■ PROBLEM TO WORK ON: Reproduce the listing below without changes, except that pictures are left out.
++++ INFORMATION SHOWN ++++
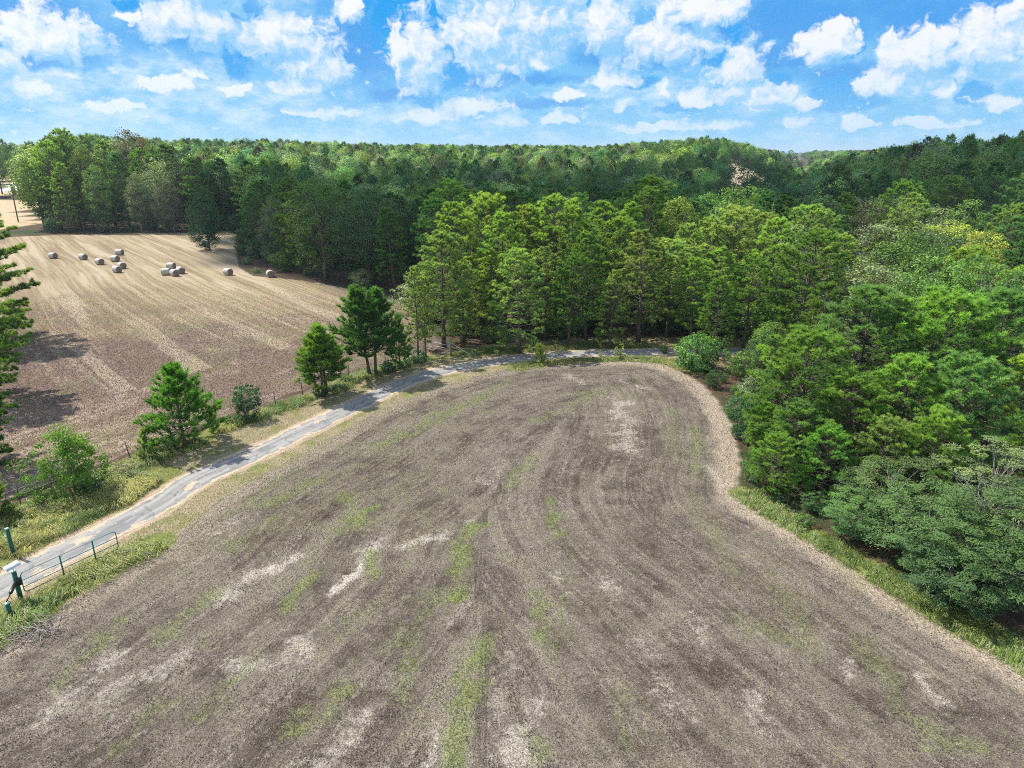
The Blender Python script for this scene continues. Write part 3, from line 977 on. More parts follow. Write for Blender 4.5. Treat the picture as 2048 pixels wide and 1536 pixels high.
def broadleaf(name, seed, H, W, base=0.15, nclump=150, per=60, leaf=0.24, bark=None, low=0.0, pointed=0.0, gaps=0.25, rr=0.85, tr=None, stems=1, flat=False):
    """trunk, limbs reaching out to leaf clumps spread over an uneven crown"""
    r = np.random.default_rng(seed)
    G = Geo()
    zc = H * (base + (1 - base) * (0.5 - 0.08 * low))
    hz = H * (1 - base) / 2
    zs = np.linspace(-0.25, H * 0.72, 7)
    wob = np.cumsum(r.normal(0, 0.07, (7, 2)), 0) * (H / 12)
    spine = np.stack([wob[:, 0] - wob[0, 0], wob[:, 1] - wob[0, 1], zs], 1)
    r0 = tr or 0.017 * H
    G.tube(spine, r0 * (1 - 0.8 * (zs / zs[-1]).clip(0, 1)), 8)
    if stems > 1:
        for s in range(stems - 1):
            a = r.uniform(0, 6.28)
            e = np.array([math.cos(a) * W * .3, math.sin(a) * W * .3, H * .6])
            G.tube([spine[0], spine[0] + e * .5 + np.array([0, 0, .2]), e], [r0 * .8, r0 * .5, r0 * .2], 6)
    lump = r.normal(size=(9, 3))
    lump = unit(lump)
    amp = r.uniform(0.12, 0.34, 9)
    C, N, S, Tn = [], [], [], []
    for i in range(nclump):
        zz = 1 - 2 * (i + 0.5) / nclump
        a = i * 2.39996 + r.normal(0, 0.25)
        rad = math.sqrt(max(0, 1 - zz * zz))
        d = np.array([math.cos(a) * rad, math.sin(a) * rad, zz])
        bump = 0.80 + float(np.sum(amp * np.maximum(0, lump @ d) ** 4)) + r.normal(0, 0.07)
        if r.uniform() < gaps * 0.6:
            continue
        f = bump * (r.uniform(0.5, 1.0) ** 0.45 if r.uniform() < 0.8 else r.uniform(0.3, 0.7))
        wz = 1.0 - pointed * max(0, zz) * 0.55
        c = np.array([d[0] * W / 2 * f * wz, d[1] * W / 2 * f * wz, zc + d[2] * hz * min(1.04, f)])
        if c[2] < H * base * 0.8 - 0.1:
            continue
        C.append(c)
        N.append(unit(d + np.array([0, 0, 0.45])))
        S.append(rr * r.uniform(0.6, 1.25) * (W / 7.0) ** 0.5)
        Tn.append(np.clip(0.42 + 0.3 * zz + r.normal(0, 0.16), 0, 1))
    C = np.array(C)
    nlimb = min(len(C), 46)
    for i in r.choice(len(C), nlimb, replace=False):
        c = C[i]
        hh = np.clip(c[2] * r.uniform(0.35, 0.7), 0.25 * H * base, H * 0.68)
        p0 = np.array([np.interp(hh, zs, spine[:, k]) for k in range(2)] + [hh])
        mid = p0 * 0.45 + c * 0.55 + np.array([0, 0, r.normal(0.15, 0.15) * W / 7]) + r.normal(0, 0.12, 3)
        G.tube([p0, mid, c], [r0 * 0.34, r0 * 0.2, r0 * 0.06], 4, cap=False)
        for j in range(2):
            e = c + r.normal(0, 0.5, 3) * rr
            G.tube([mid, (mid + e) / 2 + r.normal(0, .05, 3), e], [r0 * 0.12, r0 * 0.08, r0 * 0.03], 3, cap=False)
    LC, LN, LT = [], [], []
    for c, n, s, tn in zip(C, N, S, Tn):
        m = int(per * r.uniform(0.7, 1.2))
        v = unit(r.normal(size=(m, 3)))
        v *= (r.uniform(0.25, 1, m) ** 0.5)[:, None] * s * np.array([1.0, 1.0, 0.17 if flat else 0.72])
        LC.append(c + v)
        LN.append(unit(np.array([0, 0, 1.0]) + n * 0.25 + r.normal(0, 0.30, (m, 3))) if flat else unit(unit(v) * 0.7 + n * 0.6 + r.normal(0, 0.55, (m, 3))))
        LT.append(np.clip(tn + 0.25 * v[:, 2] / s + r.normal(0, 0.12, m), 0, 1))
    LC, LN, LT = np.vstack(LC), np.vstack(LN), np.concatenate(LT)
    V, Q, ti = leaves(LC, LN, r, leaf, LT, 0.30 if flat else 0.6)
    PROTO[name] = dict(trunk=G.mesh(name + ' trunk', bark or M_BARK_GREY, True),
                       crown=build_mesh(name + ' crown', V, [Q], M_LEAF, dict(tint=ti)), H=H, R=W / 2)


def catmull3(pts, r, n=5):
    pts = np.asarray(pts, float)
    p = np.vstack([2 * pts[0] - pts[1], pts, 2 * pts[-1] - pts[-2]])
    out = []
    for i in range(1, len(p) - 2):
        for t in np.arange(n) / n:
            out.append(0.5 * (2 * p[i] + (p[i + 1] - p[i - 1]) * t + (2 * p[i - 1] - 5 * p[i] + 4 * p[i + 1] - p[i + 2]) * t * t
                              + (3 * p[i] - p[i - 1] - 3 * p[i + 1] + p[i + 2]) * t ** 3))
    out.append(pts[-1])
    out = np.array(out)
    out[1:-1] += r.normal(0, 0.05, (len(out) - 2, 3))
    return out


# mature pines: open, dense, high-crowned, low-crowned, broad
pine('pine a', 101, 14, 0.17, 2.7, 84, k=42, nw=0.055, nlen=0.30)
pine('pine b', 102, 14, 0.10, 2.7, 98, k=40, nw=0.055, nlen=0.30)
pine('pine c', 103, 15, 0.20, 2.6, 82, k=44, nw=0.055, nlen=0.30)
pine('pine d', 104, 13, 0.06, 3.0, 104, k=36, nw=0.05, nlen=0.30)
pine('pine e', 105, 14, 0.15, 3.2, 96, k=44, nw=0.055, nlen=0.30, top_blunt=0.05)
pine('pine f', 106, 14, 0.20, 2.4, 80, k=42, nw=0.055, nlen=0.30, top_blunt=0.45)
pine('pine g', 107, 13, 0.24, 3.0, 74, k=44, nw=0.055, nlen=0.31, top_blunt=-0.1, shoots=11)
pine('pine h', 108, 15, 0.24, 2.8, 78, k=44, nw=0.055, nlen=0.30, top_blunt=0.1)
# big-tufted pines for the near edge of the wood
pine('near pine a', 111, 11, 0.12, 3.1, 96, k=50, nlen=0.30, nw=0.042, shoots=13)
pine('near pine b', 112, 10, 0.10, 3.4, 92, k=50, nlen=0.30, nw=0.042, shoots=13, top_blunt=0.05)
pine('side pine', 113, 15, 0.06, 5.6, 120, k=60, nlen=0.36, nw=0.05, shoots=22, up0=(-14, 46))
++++
■ RESULT:
The Blender Python script for this scene continues. Write part 3, from line 977 on. More parts follow. Write for Blender 4.5. Treat the picture as 2048 pixels wide and 1536 pixels high.
def broadleaf(name, seed, H, W, base=0.15, nclump=150, per=60, leaf=0.24, bark=None, low=0.0, pointed=0.0, gaps=0.25, rr=0.85, tr=None, stems=1, flat=False):
    """trunk, limbs reaching out to leaf clumps spread over an uneven crown"""
    r = np.random.default_rng(seed)
    G = Geo()
    zc = H * (base + (1 - base) * (0.5 - 0.08 * low))
    hz = H * (1 - base) / 2
    zs = np.linspace(-0.25, H * 0.72, 7)
    wob = np.cumsum(r.normal(0, 0.07, (7, 2)), 0) * (H / 12)
    spine = np.stack([wob[:, 0] - wob[0, 0], wob[:, 1] - wob[0, 1], zs], 1)
    r0 = tr or 0.017 * H
    G.tube(spine, r0 * (1 - 0.8 * (zs / zs[-1]).clip(0, 1)), 8)
    if stems > 1:
        for s in range(stems - 1):
            a = r.uniform(0, 6.28)
            e = np.array([math.cos(a) * W * .3, math.sin(a) * W * .3, H * .6])
            G.tube([spine[0], spine[0] + e * .5 + np.array([0, 0, .2]), e], [r0 * .8, r0 * .5, r0 * .2], 6)
    lump = r.normal(size=(9, 3))
    lump = unit(lump)
    amp = r.uniform(0.12, 0.34, 9)
    C, N, S, Tn = [], [], [], []
    for i in range(nclump):
        zz = 1 - 2 * (i + 0.5) / nclump
        a = i * 2.39996 + r.normal(0, 0.25)
        rad = math.sqrt(max(0, 1 - zz * zz))
        d = np.array([math.cos(a) * rad, math.sin(a) * rad, zz])
        bump = 0.80 + float(np.sum(amp * np.maximum(0, lump @ d) ** 4)) + r.normal(0, 0.07)
        if r.uniform() < gaps * 0.6:
            continue
        f = bump * (r.uniform(0.5, 1.0) ** 0.45 if r.uniform() < 0.8 else r.uniform(0.3, 0.7))
        wz = 1.0 - pointed * max(0, zz) * 0.55
        c = np.array([d[0] * W / 2 * f * wz, d[1] * W / 2 * f * wz, zc + d[2] * hz * min(1.04, f)])
        if c[2] < H * base * 0.8 - 0.1:
            continue
        C.append(c)
        N.append(unit(d + np.array([0, 0, 0.45])))
        S.append(rr * r.uniform(0.6, 1.25) * (W / 7.0) ** 0.5)
        Tn.append(np.clip(0.42 + 0.3 * zz + r.normal(0, 0.16), 0, 1))
    C = np.array(C)
    nlimb = min(len(C), 46)
    for i in r.choice(len(C), nlimb, replace=False):
        c = C[i]
        hh = np.clip(c[2] * r.uniform(0.35, 0.7), 0.25 * H * base, H * 0.68)
        p0 = np.array([np.interp(hh, zs, spine[:, k]) for k in range(2)] + [hh])
        mid = p0 * 0.45 + c * 0.55 + np.array([0, 0, r.normal(0.15, 0.15) * W / 7]) + r.normal(0, 0.12, 3)
        G.tube([p0, mid, c], [r0 * 0.34, r0 * 0.2, r0 * 0.06], 4, cap=False)
        for j in range(2):
            e = c + r.normal(0, 0.5, 3) * rr
            G.tube([mid, (mid + e) / 2 + r.normal(0, .05, 3), e], [r0 * 0.12, r0 * 0.08, r0 * 0.03], 3, cap=False)
    LC, LN, LT = [], [], []
    for c, n, s, tn in zip(C, N, S, Tn):
        m = int(per * r.uniform(0.7, 1.2))
        v = unit(r.normal(size=(m, 3)))
        v *= (r.uniform(0.25, 1, m) ** 0.5)[:, None] * s * np.array([1.0, 1.0, 0.17 if flat else 0.72])
        LC.append(c + v)
        LN.append(unit(np.array([0, 0, 1.0]) + n * 0.25 + r.normal(0, 0.30, (m, 3))) if flat else unit(unit(v) * 0.7 + n * 0.6 + r.normal(0, 0.55, (m, 3))))
        LT.append(np.clip(tn + 0.25 * v[:, 2] / s + r.normal(0, 0.12, m), 0, 1))
    LC, LN, LT = np.vstack(LC), np.vstack(LN), np.concatenate(LT)
    V, Q, ti = leaves(LC, LN, r, leaf, LT, 0.30 if flat else 0.6)
    PROTO[name] = dict(trunk=G.mesh(name + ' trunk', bark or M_BARK_GREY, True),
                       crown=build_mesh(name + ' crown', V, [Q], M_LEAF, dict(tint=ti)), H=H, R=W / 2)


def catmull3(pts, r, n=5):
    pts = np.asarray(pts, float)
    p = np.vstack([2 * pts[0] - pts[1], pts, 2 * pts[-1] - pts[-2]])
    out = []
    for i in range(1, len(p) - 2):
        for t in np.arange(n) / n:
            out.append(0.5 * (2 * p[i] + (p[i + 1] - p[i - 1]) * t + (2 * p[i - 1] - 5 * p[i] + 4 * p[i + 1] - p[i + 2]) * t * t
                              + (3 * p[i] - p[i - 1] - 3 * p[i + 1] + p[i + 2]) * t ** 3))
    out.append(pts[-1])
    out = np.array(out)
    out[1:-1] += r.normal(0, 0.05, (len(out) - 2, 3))
    return out


# mature pines: open, dense, high-crowned, low-crowned, broad
pine('pine a', 101, 14, 0.17, 2.7, 84, k=42, nw=0.055, nlen=0.30)
pine('pine b', 102, 14, 0.10, 2.7, 98, k=40, nw=0.055, nlen=0.30)
pine('pine c', 103, 15, 0.20, 2.6, 82, k=44, nw=0.055, nlen=0.30)
pine('pine d', 104, 13, 0.06, 3.0, 104, k=36, nw=0.05, nlen=0.30)
pine('pine e', 105, 14, 0.15, 3.2, 96, k=44, nw=0.055, nlen=0.30, top_blunt=0.05)
pine('pine f', 106, 14, 0.20, 2.4, 80, k=42, nw=0.055, nlen=0.30, top_blunt=0.45)
pine('pine g', 107, 13, 0.24, 3.0, 74, k=44, nw=0.055, nlen=0.31, top_blunt=-0.1, shoots=11)
pine('pine h', 108, 15, 0.24, 2.8, 78, k=44, nw=0.055, nlen=0.30, top_blunt=0.1)
# big-tufted pines for the near edge of the wood
pine('near pine a', 111, 11, 0.12, 3.1, 96, k=50, nlen=0.30, nw=0.042, shoots=13)
pine('near pine b', 112, 10, 0.10, 3.4, 92, k=50, nlen=0.30, nw=0.042, shoots=13, top_blunt=0.05)
pine('side pine', 113, 15, 0.06, 5.6, 120, k=60, nlen=0.36, nw=0.05, shoots=22, up0=(-14, 46))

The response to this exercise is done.